Instructions for the task :: From the entries below, reproduce exactly the lines from the one with "Generate a Blender" through the one with "def mp(f, pts): return [f(*p) for p in pts]", both included, without images.

Information given ::

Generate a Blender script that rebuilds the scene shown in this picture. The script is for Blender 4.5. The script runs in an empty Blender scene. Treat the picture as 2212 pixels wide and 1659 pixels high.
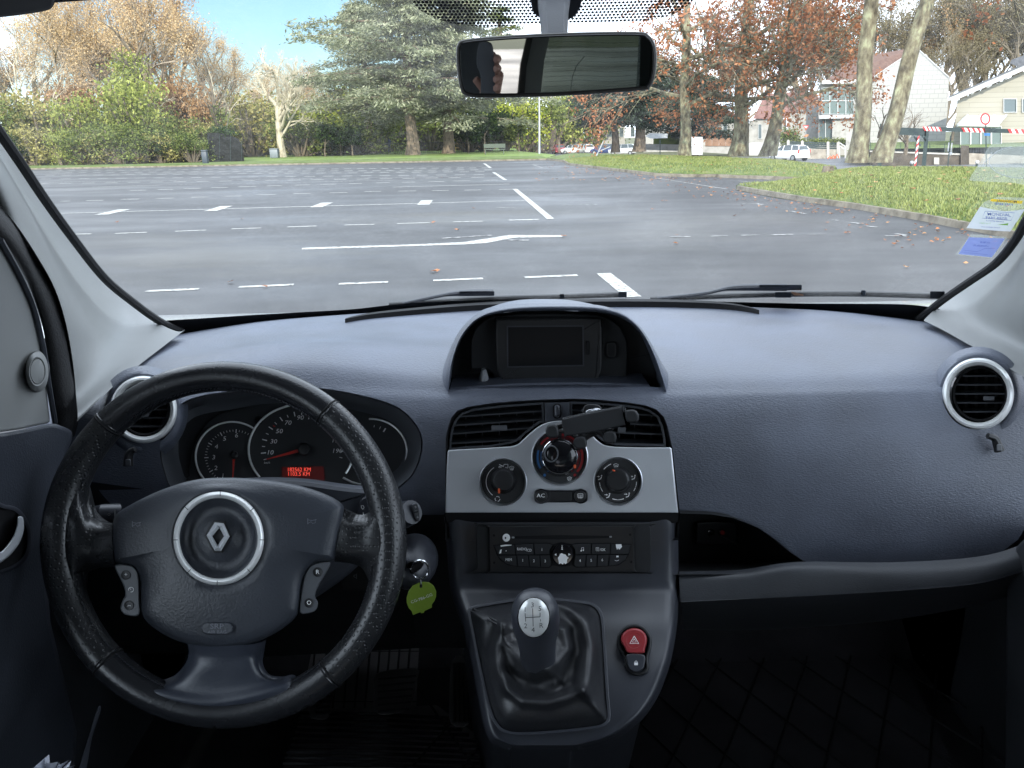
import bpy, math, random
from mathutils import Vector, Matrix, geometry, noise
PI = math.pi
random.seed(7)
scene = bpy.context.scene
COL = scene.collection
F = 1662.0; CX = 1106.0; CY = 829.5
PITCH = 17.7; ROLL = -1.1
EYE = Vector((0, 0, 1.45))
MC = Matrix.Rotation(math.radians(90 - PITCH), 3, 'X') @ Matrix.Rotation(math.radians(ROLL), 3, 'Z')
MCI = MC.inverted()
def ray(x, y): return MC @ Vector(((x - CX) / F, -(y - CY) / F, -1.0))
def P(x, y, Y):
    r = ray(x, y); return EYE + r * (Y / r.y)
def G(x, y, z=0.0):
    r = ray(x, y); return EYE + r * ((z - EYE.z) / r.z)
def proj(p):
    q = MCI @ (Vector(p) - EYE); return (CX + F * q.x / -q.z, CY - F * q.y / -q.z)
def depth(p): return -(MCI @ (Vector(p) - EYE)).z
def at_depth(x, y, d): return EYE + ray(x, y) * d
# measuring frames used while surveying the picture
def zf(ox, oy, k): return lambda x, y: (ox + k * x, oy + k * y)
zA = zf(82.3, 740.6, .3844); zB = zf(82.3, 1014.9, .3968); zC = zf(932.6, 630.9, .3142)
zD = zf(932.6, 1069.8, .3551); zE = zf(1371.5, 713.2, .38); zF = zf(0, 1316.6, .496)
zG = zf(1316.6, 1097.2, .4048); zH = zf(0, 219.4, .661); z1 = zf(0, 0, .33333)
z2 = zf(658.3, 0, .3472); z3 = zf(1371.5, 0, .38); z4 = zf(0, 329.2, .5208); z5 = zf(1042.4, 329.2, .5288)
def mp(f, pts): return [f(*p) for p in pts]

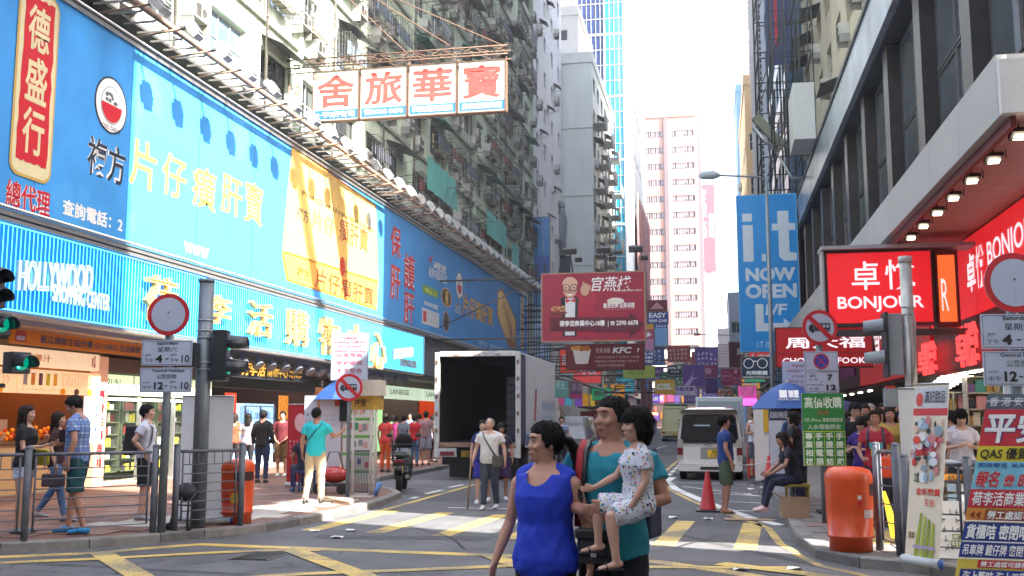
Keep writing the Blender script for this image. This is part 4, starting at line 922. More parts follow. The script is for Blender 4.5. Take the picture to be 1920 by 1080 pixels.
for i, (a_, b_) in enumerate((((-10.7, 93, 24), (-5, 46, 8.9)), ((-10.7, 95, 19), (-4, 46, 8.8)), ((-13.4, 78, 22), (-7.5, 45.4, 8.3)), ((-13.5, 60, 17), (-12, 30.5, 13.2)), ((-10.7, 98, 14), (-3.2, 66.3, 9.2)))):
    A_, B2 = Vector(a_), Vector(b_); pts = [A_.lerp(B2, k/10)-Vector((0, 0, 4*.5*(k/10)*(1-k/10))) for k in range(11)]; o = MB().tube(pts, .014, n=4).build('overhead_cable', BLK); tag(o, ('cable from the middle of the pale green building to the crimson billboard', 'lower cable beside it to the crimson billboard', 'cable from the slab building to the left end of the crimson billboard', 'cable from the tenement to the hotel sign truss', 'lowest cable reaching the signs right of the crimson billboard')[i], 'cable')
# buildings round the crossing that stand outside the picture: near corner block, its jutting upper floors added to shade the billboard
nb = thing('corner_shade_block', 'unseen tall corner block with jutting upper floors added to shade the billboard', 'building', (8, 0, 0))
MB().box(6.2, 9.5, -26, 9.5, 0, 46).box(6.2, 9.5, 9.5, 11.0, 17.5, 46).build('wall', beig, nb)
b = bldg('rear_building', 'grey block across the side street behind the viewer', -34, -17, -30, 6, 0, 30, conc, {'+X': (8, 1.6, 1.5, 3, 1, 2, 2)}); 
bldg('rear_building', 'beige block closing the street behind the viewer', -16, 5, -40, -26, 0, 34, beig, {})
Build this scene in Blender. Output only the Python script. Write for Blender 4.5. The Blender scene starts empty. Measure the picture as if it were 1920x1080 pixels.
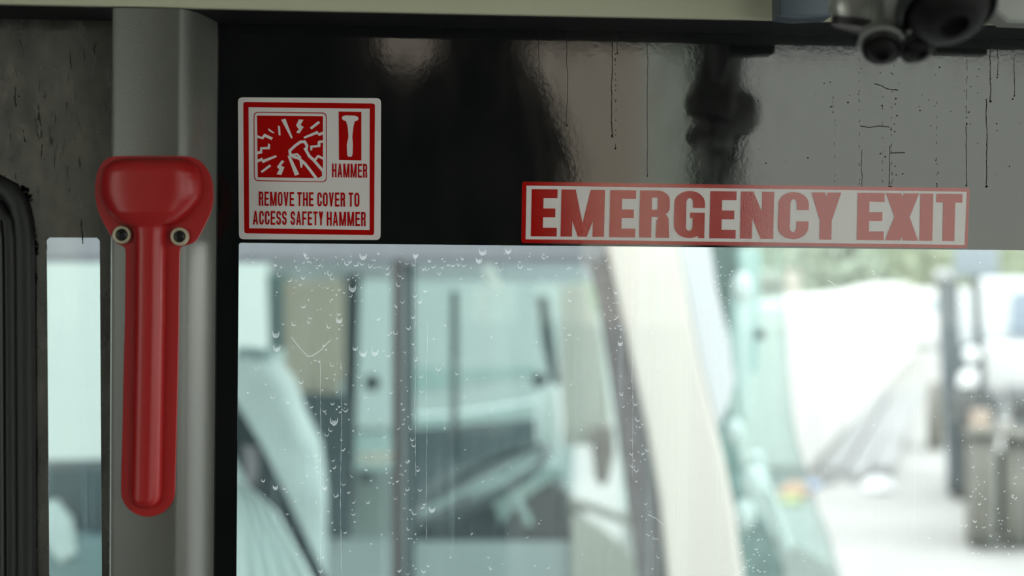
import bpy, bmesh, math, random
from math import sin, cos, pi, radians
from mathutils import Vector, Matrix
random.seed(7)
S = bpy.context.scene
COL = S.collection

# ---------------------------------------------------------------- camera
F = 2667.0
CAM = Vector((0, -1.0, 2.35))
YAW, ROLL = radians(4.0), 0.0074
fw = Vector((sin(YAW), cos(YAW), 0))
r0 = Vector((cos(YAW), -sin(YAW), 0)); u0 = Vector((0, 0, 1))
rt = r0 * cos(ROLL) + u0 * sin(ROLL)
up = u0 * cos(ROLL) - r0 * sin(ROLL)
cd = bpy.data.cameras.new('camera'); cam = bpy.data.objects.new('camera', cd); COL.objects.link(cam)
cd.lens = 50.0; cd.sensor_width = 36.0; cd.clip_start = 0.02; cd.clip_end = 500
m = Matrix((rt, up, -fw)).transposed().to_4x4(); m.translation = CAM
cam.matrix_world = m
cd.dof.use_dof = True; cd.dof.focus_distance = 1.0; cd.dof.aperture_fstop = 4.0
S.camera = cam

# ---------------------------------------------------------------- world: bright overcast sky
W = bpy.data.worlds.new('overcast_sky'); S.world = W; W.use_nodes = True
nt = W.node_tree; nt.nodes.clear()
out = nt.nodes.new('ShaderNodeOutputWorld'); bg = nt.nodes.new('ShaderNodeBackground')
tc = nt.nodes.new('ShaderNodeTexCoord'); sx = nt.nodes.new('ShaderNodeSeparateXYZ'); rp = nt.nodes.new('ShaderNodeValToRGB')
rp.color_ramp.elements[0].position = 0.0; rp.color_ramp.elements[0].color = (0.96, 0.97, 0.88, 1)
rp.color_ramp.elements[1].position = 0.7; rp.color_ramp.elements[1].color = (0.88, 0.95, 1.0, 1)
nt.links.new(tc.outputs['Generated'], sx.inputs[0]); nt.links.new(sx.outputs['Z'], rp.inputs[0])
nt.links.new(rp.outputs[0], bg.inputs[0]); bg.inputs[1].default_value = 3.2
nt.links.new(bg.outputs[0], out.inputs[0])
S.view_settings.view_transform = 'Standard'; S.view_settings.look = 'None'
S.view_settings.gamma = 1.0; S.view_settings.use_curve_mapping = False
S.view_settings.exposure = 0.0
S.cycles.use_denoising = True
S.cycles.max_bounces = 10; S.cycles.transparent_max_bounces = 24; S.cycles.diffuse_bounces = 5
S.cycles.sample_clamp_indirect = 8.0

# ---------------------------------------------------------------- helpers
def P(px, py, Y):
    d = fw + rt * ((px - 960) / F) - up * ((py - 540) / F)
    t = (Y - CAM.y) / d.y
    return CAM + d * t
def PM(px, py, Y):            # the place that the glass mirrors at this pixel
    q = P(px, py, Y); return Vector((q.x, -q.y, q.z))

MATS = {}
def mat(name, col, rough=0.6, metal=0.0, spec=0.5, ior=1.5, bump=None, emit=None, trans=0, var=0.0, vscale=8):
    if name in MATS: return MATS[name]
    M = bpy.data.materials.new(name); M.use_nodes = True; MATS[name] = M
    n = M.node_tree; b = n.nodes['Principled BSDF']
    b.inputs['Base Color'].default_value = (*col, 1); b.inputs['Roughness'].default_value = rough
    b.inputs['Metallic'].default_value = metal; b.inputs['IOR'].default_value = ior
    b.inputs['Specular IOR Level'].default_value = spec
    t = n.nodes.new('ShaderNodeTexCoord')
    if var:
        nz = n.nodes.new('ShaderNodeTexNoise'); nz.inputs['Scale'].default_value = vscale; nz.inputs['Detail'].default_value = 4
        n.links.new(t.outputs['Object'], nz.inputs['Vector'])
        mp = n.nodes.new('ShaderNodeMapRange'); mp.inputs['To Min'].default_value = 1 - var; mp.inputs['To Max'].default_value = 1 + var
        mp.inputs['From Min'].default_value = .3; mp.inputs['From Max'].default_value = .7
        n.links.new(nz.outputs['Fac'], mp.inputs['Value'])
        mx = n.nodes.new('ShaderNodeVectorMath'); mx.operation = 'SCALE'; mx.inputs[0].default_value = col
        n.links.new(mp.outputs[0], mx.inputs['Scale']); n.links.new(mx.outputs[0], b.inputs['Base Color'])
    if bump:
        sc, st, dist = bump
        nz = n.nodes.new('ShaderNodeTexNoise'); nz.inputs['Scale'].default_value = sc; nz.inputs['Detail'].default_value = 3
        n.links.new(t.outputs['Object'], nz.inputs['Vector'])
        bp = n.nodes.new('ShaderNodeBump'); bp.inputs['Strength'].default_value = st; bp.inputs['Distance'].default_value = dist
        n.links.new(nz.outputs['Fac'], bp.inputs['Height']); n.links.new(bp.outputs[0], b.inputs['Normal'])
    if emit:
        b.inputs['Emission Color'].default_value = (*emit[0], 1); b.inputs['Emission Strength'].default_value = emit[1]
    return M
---
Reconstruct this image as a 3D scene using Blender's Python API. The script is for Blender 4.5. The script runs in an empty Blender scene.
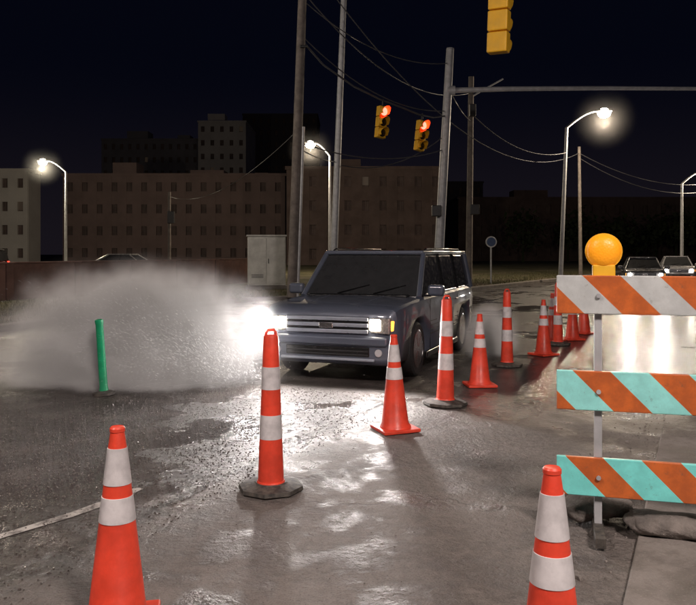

Answer below ::
Generate a Blender script that rebuilds the scene shown in this picture. The script is for Blender 4.5. The script runs in an empty Blender scene. Treat the picture as 2212 pixels wide and 1659 pixels high.
import bpy, math, random
from mathutils import Vector, Matrix, geometry, noise
PI = math.pi
random.seed(7)
scene = bpy.context.scene
COL = scene.collection
F = 1662.0; CX = 1106.0; CY = 829.5
PITCH = 17.7; ROLL = -1.1
EYE = Vector((0, 0, 1.45))
MC = Matrix.Rotation(math.radians(90 - PITCH), 3, 'X') @ Matrix.Rotation(math.radians(ROLL), 3, 'Z')
MCI = MC.inverted()
def ray(x, y): return MC @ Vector(((x - CX) / F, -(y - CY) / F, -1.0))
def P(x, y, Y):
    r = ray(x, y); return EYE + r * (Y / r.y)
def G(x, y, z=0.0):
    r = ray(x, y); return EYE + r * ((z - EYE.z) / r.z)
def proj(p):
    q = MCI @ (Vector(p) - EYE); return (CX + F * q.x / -q.z, CY - F * q.y / -q.z)
def depth(p): return -(MCI @ (Vector(p) - EYE)).z
def at_depth(x, y, d): return EYE + ray(x, y) * d
# measuring frames used while surveying the picture
def zf(ox, oy, k): return lambda x, y: (ox + k * x, oy + k * y)
zA = zf(82.3, 740.6, .3844); zB = zf(82.3, 1014.9, .3968); zC = zf(932.6, 630.9, .3142)
zD = zf(932.6, 1069.8, .3551); zE = zf(1371.5, 713.2, .38); zF = zf(0, 1316.6, .496)
zG = zf(1316.6, 1097.2, .4048); zH = zf(0, 219.4, .661); z1 = zf(0, 0, .33333)
z2 = zf(658.3, 0, .3472); z3 = zf(1371.5, 0, .38); z4 = zf(0, 329.2, .5208); z5 = zf(1042.4, 329.2, .5288)
def mp(f, pts): return [f(*p) for p in pts]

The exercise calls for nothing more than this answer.